I vincitori sono Meloni e Schlein.
L’elettorato si è, infatti, subito adeguato, “polarizzando” i propri voti e ignorando tutto il resto. Di questa polarizzazione hanno beneficiato entrambi: la Meloni, che ha rafforzato la propria posizione e quella del governo; la Schlein, la più sorpresa, che ha accresciuti i propri consensi.
Il penalizzato? Ovviamente il M5S che, rispetto alle europee del 2019, ha perduto ben 8 punti; Dove sono andati a finire questi 8 punti?
La risposta non è difficile considerando la natura “sinistroide” del Movimento: sono andati al PD e a AVS, che hanno accolto entusiasticamente questo afflusso inaspettato di voti.
L’errore che non dovrebbero fare queste due formazioni è il pensare che il successo sia dovuto alle loro politiche perché, in questo caso, potrebbero fare dele scelte irrimediabili. Se questa visione è plausibile, allora la vera vincitrice di questa tornata elettorale è il Presidente del Consiglio, Meloni.
Ci sono ben cinque motivi che giustificano questa interpretazione.

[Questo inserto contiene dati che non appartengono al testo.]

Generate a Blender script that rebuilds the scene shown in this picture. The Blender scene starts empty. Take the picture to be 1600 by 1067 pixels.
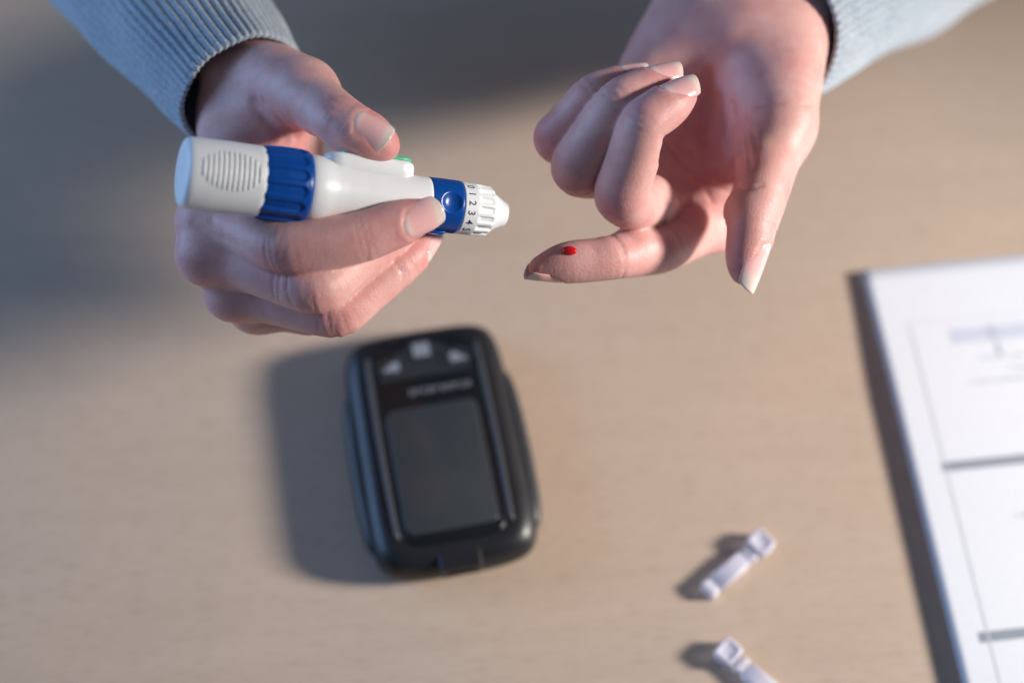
import bpy, bmesh, math, random
import numpy as np
from mathutils import Matrix, Vector

random.seed(7)
rng = np.random.default_rng(7)
scene = bpy.context.scene
col = scene.collection

# ------------------------------------------------------------------ camera
ELEV = math.radians(62.0)
CAM_DIST = 0.720
cam_data = bpy.data.cameras.new("camera")
cam = bpy.data.objects.new("camera", cam_data)
col.objects.link(cam)
scene.camera = cam
cam_data.sensor_width = 36.0
cam_data.lens = 63.72
cam_data.clip_start = 0.01
cam_data.clip_end = 50.0
cam.location = (0.0, -CAM_DIST * math.cos(ELEV), CAM_DIST * math.sin(ELEV))
cam.rotation_euler = (math.radians(90) - ELEV, 0, 0)
cam_data.dof.use_dof = True
cam_data.dof.focus_distance = 0.588
cam_data.dof.aperture_fstop = 3.1

# ------------------------------------------------------------------ light
world = bpy.data.worlds.new("World")
scene.world = world
world.use_nodes = True
wb = world.node_tree.nodes["Background"]
wb.inputs[0].default_value = (0.50, 0.66, 1.0, 1)
wb.inputs[1].default_value = 0.105


def area_light(name, loc, target, size, power, colour, size_y=None, shape='DISK', spread=180):
    d = bpy.data.lights.new(name, 'AREA')
    d.shape = shape
    d.size = size
    if size_y:
        d.size_y = size_y
    d.energy = power
    d.color = colour
    d.spread = math.radians(spread)
    o = bpy.data.objects.new(name, d)
    col.objects.link(o)
    o.location = loc
    v = Vector(target) - Vector(loc)
    o.rotation_euler = v.to_track_quat('-Z', 'Y').to_euler()
    return o


KEY_EL, KEY_AZ = math.radians(26), math.radians(-3)
KEY_D = 1.6
key_dir = Vector((math.cos(KEY_EL) * math.cos(KEY_AZ), math.cos(KEY_EL) * math.sin(KEY_AZ), math.sin(KEY_EL)))
kl = bpy.data.lights.new("window_sun_lamp", 'SPOT')
kl.energy = 214
kl.color = (1.0, 0.935, 0.865)
kl.shadow_soft_size = 0.145
kl.spot_size = math.radians(22.4)
kl.spot_blend = 0.7
key = bpy.data.objects.new("window_sun_lamp", kl)
col.objects.link(key)
key_aim = Vector((0.118, -0.048, -0.03))
key.location = key_aim + key_dir * KEY_D
key.rotation_euler = (-key_dir).to_track_quat('-Z', 'Y').to_euler()
area_light("window_sky_lamp", (-1.5, 0.25, 0.52), (0, 0.05, 0.06), 1.0, 16, (0.32, 0.57, 1.0), 0.9, 'RECTANGLE')

vs = scene.view_settings
vs.view_transform = 'Standard'
vs.look = 'None'
vs.exposure = 0.12
vs.gamma = 1.0
vs.use_curve_mapping = False
scene.cycles.max_bounces = 8

# ------------------------------------------------------------------ frames
F_PX = cam_data.lens / 36.0 * 1600.0
D0 = 590.0
CAM_M = Matrix.Translation(cam.location) @ cam.rotation_euler.to_matrix().to_4x4()


def P(px, py, z):
    """point (mm) in the frame the hands are posed in: x right, y up, z towards the viewer"""
    d = D0 - z
    return np.array([(px - 800.0) / F_PX * d, (533.5 - py) / F_PX * d, z])


_M = np.array(CAM_M)


def W(p):
    """posing frame (mm) to world (m)"""
    p = np.atleast_2d(np.asarray(p, dtype=float)).copy()
    p[:, 2] -= D0
    return (p * 0.001) @ _M[:3, :3].T + _M[:3, 3]


def TBL(px, py, z=0.0):
    """world point (m) at height z on the line of a pixel"""
    r = _M[:3, :3] @ np.array([(px - 800.0) / F_PX, (533.5 - py) / F_PX, -1.0])
    o = _M[:3, 3]
    t = (z - o[2]) / r[2]
    return o + r * t


def unit(v):
    v = np.asarray(v, dtype=float)
    return v / np.linalg.norm(v)


# ------------------------------------------------------------------ materials
def mat(name):
    m = bpy.data.materials.new(name)
    m.use_nodes = True
    nt = m.node_tree
    return m, nt, nt.nodes["Principled BSDF"]


def N(nt, t, **kw):
    n = nt.nodes.new(t)
    for k, v in kw.items():
        setattr(n, k, v)
    return n


def ramp(nt, fac, stops):
    r = N(nt, "ShaderNodeValToRGB")
    el = r.color_ramp.elements
    while len(el) < len(stops):
        el.new(0.5)
    for e, (p, c) in zip(el, stops):
        e.position = p
        e.color = (*c, 1) if len(c) == 3 else c
    nt.links.new(fac, r.inputs[0])
    return r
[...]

Il primo l’aver pulito il panorama politico italiano con la identificazione di una sola opposizione;
il secondo è che la Meloni ha potuto mostrare che la “luna di miele” del suo governo, con la opinione pubblica, non è finita ma si è consolidata, fatto più unico che raro;
il terzo è che si è dissolto il “campo largo” e, pertanto, non essendoci più alibi per l’opposizione, si assegnano piene responsabilità alla politica del PD che appare non disporre, finora, di un disegno prospettico credibile, così come è abbarbicata a obsoleti e noiosi luoghi comuni;
il quarto è che, avendo tenuto Lega e FI, la comunità governativa diviene molto più stabile, coesa, efficace: un tetragono;
il quinto è l’aver assorbito consensi dall’area “moderata”, quella dell’ex Terzo Polo (Azione, Italia Viva, +Europa e vari ammennicoli), tanto che Stefania Craxi non si risparmia nel sostenere: “Noi siamo lo spazio moderato e riformista”.

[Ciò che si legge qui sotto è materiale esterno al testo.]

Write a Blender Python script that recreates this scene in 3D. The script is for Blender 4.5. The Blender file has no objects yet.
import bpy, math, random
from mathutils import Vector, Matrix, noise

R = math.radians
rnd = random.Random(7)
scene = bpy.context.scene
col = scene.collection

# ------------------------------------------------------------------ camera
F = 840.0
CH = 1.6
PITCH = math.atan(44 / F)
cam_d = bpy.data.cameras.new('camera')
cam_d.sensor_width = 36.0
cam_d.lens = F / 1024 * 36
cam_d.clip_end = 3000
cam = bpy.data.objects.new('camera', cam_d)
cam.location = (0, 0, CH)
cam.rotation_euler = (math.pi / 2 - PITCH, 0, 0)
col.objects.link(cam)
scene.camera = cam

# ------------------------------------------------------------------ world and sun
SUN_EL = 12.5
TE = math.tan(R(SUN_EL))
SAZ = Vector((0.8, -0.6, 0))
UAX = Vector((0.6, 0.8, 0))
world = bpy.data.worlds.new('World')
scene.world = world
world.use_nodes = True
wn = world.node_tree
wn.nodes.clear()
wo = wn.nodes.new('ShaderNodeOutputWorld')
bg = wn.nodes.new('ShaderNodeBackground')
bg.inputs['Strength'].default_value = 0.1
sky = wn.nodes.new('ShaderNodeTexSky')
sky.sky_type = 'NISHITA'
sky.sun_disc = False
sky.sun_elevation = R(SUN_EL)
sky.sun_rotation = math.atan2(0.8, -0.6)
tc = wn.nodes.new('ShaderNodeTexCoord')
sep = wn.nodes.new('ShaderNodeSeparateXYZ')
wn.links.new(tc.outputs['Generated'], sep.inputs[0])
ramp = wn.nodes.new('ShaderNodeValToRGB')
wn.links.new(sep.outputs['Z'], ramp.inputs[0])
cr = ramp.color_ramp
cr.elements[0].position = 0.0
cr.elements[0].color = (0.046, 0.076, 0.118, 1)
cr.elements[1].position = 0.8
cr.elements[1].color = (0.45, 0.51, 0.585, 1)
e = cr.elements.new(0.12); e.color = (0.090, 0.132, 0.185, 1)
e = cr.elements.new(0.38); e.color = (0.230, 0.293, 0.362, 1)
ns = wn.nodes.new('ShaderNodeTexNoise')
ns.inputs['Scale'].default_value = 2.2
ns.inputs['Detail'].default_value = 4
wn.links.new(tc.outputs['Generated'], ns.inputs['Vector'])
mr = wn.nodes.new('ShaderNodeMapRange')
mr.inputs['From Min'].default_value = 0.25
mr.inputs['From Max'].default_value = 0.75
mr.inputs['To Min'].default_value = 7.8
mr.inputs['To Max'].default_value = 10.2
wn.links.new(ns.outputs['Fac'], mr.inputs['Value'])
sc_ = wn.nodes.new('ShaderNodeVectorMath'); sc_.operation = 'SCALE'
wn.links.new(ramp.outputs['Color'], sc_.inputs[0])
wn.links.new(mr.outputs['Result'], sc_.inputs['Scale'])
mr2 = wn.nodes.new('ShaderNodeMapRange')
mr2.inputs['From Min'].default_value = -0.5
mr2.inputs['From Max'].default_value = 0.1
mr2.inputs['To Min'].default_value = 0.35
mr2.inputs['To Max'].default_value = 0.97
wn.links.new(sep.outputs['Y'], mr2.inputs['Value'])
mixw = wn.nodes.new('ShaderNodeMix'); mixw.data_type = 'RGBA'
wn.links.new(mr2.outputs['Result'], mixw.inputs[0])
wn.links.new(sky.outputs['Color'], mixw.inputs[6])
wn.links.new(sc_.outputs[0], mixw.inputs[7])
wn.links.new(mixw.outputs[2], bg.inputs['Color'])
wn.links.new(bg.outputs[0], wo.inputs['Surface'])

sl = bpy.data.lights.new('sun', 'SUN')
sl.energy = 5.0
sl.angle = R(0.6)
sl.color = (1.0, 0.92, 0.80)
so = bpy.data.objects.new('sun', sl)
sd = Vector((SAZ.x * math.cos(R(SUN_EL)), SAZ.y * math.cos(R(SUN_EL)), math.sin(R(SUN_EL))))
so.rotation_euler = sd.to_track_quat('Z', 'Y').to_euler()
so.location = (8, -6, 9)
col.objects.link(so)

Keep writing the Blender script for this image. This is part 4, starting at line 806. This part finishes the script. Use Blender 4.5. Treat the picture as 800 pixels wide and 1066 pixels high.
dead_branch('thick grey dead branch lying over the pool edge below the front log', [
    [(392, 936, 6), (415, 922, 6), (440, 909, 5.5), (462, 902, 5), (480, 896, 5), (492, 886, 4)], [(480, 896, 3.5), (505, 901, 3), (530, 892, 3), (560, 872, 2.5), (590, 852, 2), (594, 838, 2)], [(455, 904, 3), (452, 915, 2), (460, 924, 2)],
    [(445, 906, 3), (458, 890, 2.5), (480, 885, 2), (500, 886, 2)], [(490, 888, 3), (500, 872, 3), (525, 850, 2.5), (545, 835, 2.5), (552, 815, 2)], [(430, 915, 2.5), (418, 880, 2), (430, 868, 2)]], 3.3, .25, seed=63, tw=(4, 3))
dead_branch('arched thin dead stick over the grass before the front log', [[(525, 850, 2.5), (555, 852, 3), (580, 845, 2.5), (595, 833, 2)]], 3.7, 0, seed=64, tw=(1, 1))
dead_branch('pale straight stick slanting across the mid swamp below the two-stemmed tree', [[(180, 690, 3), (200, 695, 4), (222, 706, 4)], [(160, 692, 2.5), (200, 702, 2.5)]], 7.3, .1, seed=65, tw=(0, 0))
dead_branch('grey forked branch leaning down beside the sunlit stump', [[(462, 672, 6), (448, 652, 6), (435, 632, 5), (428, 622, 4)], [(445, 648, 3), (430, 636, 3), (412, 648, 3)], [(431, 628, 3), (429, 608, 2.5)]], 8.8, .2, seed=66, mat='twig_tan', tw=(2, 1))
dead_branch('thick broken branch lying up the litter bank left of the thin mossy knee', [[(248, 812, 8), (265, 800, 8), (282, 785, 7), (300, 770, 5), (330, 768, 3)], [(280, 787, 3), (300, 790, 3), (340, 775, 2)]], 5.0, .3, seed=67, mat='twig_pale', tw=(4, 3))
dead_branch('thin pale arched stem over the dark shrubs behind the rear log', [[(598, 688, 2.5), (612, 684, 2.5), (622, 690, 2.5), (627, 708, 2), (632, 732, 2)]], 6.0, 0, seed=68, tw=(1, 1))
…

Nel frattempo, la Marine Le Pen, fra gli altri, ha dato una mano non indifferente nell’affossare Emmanuel Macron, leader, in Europa, della equivoca “area liberale”.
La Meloni è stata molto saggia nel “non vantarsi” del successo mortificando gli alleati, ma nel vantarsi “tutti insieme”.
Ha detto: “sono orgogliosa di FdI primo partito non solo della coalizione ma anche del risultato di Forza Italia e della Lega”; “La maggioranza di governo, che cresce insieme, in un concerto dove ognuno, per dirla come il maestro Muti, costruisce la sua parte in armonia”. “L’Italia, che presiede il G7 in Puglia, rappresenterà il governo più forte in Europa”.
Questo atteggiamento la ripagherà: anche qui è in vantaggio sulla Schlein che è cresciuta ma a scapito della coalizione di attori del “campo largo”.
La Schlein ha un compito difficile: evitare che il PD si radicalizzi perché, nonostante rimanga in sella, non sarà perdonata dai catto comunisti.
Il clima nel PD, tuttavia, è cambiato ma è necessario che non alimenti illusioni che non sono alla sua portata.
Ora, la Meloni si deve giocare la carta del G7 mentre in Europa tutti, che già si sono espressi, appaiono in trepida attesa di cosa farà con la Ursula.
La sfida non è politicamente semplice.